Wyatt Hairdressing on 44 Stanley

PHOTOS David Ross PRODUCTION Annemarie Meintjes WORDS Nechama Brodie


Wyatt Hairdressing’s premises at 44 Stanley  Avenue, designed by Dokter and Misses, offers a masterclass in design collaboration and practical, environmentally friendly aesthetics.

One of the keys to running an environmentally friendly business, says a red-lipped Candice Wyatt-Minter, is to “use things that last”. She points to the sleek stainless-steel tea and coffee cups in her salon, Wyatt Hairdressing and Barbering. “We’ve been using them for six-and-a-half years,” she says. “They don’t chip, they don’t break. They were from a camping store. They’re made out of Isosteel.”

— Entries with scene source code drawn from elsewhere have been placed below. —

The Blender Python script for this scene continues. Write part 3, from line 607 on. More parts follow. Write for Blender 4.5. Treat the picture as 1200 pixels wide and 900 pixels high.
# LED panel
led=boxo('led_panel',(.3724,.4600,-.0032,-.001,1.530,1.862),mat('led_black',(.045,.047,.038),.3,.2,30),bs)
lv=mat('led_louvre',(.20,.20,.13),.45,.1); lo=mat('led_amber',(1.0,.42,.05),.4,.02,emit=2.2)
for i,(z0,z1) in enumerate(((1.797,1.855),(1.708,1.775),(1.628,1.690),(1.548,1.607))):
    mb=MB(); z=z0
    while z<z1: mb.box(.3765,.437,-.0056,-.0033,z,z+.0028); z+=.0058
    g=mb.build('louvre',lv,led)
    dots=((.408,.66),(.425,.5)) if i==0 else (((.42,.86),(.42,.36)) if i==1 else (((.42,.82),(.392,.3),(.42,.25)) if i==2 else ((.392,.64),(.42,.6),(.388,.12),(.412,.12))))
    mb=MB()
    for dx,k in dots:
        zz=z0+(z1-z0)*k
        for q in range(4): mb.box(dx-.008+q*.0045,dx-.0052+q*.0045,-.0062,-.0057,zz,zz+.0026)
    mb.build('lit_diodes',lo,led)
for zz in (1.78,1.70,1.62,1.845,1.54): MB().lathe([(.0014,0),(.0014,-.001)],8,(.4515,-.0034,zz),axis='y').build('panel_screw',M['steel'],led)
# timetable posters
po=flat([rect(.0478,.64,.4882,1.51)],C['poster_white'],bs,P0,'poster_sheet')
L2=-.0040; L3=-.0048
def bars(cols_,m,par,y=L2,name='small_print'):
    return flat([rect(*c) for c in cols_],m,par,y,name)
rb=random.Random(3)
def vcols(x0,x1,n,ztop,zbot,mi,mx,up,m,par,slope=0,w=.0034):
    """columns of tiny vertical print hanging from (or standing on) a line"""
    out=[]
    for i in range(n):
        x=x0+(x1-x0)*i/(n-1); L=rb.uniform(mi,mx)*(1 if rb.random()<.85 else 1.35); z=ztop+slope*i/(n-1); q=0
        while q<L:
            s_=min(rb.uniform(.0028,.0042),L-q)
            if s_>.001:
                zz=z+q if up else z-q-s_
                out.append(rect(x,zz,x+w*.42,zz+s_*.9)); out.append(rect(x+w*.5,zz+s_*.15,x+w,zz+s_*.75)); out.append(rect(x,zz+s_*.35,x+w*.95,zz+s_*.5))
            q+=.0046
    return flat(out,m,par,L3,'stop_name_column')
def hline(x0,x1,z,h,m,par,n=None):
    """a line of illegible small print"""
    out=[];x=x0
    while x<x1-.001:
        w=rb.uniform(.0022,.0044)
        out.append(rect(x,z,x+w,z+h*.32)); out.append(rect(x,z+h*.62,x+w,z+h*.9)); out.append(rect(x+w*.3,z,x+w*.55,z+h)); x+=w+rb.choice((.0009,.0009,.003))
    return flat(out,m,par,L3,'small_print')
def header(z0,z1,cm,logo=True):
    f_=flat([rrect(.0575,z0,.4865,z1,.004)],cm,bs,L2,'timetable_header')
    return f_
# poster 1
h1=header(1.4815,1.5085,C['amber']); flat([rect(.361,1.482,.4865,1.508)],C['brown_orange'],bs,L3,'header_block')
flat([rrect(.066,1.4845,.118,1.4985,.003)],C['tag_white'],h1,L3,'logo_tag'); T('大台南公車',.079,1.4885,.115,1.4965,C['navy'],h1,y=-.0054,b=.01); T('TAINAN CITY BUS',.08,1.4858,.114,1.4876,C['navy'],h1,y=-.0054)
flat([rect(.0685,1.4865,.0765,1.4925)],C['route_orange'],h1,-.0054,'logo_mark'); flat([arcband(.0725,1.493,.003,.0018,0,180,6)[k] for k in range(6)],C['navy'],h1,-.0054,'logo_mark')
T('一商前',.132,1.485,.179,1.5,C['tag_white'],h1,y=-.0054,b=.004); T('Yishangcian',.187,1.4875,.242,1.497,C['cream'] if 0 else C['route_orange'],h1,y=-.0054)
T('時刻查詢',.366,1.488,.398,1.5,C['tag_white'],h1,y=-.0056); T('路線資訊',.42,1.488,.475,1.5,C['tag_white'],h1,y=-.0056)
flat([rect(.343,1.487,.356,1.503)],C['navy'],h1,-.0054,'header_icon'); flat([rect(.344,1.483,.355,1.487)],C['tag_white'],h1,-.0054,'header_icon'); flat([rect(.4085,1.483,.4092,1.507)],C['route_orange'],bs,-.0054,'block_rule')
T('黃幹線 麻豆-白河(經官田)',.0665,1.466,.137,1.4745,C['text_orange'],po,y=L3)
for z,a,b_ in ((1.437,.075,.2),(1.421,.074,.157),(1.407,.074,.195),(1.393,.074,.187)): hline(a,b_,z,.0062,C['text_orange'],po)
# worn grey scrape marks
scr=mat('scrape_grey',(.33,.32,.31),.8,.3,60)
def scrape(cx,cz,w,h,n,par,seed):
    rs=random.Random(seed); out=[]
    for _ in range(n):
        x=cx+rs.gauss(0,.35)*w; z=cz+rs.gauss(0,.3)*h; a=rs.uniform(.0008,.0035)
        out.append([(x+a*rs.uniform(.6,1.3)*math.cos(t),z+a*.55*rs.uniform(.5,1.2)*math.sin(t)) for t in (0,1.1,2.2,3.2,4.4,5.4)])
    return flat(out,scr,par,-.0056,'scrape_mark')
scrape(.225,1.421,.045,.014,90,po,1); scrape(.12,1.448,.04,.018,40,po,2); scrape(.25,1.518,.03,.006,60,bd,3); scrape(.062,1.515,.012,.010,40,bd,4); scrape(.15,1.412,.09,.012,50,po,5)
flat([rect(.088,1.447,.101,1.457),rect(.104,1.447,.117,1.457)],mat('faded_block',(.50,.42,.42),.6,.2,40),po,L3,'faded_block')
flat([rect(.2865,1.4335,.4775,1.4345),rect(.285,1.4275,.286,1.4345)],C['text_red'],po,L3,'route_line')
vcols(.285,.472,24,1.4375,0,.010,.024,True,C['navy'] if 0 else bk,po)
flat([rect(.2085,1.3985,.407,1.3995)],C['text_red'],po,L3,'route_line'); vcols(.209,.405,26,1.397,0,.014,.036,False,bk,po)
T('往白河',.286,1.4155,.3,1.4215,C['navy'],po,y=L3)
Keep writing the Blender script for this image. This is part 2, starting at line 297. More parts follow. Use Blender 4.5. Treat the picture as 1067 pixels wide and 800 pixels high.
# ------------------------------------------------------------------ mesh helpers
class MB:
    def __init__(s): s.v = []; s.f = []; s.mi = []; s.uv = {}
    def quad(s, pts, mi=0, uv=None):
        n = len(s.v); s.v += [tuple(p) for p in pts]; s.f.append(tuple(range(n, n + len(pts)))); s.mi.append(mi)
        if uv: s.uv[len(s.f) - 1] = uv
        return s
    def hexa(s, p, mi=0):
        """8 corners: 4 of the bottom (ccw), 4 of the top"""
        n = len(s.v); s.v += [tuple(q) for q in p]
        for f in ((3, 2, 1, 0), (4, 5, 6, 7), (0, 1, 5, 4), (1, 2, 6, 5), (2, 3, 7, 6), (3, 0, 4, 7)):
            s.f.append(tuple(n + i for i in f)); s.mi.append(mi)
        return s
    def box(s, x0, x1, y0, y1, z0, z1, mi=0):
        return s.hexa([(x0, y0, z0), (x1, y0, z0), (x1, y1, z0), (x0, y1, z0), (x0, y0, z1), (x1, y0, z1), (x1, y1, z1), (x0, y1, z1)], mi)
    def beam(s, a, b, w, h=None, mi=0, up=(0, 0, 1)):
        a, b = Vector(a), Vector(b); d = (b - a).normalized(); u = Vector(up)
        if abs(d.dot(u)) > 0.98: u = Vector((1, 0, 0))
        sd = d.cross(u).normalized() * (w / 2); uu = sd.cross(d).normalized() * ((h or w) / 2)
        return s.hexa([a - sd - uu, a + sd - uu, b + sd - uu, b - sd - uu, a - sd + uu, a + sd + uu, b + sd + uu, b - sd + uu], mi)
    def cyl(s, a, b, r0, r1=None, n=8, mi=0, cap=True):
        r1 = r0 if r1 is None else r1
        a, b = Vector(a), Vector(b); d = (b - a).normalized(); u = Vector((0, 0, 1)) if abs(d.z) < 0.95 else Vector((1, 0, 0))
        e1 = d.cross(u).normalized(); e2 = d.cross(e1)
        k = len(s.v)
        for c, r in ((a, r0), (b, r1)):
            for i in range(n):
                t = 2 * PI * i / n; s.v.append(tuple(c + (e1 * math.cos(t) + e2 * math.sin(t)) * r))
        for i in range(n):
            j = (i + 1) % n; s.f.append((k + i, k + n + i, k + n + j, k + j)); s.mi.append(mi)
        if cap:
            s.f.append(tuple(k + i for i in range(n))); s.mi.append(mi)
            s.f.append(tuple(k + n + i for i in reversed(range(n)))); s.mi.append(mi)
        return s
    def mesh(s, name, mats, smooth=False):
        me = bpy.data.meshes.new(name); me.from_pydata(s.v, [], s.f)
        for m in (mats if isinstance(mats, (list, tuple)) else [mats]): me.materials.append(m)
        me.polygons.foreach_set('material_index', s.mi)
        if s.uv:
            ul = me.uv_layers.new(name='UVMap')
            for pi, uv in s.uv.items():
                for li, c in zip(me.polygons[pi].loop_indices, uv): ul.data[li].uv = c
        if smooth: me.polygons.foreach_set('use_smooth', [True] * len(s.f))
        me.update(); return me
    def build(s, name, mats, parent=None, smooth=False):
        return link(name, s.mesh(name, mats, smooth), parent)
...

It’s a philosophy that extends across Candice’s personal and business lives, which centre around the complex at 44 Stanley Avenue where her salon is based. She and her husband walk to work (from their nearby home at The Refinery); he works in the Media Mill on Quince Street, a block away; they share a car that they “use maybe twice a week”; and the salon stocks  a high-end brand of ecofriendly haircare products made by Italian company Davines.

Wyatt Hairdressing started off in a compact space, tucked away in the (now-leafy) courtyard of 44 Stanley. Over the years, however, the business had grown to the extent that Candice had to turn away clients. When her landlord offered her bigger premises, fronting on to Stanley Avenue (and sitting above Gallery AOP), she snapped it up and engaged her (44 Stanley) neighbours, designers Adriaan Hugo and Katy Taplin of Dokter and Misses, to design the new salon.

The roll-out plan Dokter and Misses developed was so precise that – once the floor was diamond-grinded, the walls painted, the wiring finished and the lighting installed – they were able to deliver all of the salon’s furniture in a single day.

During renovations Candice ordered things like a gas geyser, solar panels and LED lightbulbs, while Dokter and Misses put together designs, some based on their existing work, others completely new pieces inspired by Candice’s brief. One such installation is the suspended steel-framed mirrors in the colour section, complemented by flattering custom lighting that help make the “40 or 50 minutes a woman stares at herself in the mirror a more pleasant, less daunting experience,” Candice explains.

In the cutting section there are wider versions of Dokter and Misses’ classic Easy Mirror and, throughout the salon, a series of living green installations by Dokter and Misses and Joe Paine. There’s Joe’s iconic Kreep Planter and also a hanging plant installation that can be lowered and raised by a pulley system, not to mention the eye-catching circular Palm Trellises that hang behind the reception desk. “I wanted an oxygen-rich space,” Candice says.

Other steps she took to keep her new space green included maximising the salon’s natural light, removing the four air-conditioner units and reusing as many of her old fittings as possible.

Above the lounge is an exposed ceiling, showing off the old wooden beams and curves of a corrugated-metal roof. Candice says she may have to install another fireplace to heat the salon in winter (it’s a large space and the heat tends to escape through the roof), but that when clients “have their hair washed, they comment on the ceiling”. It’s exactly what Wyatt offers: a different head space.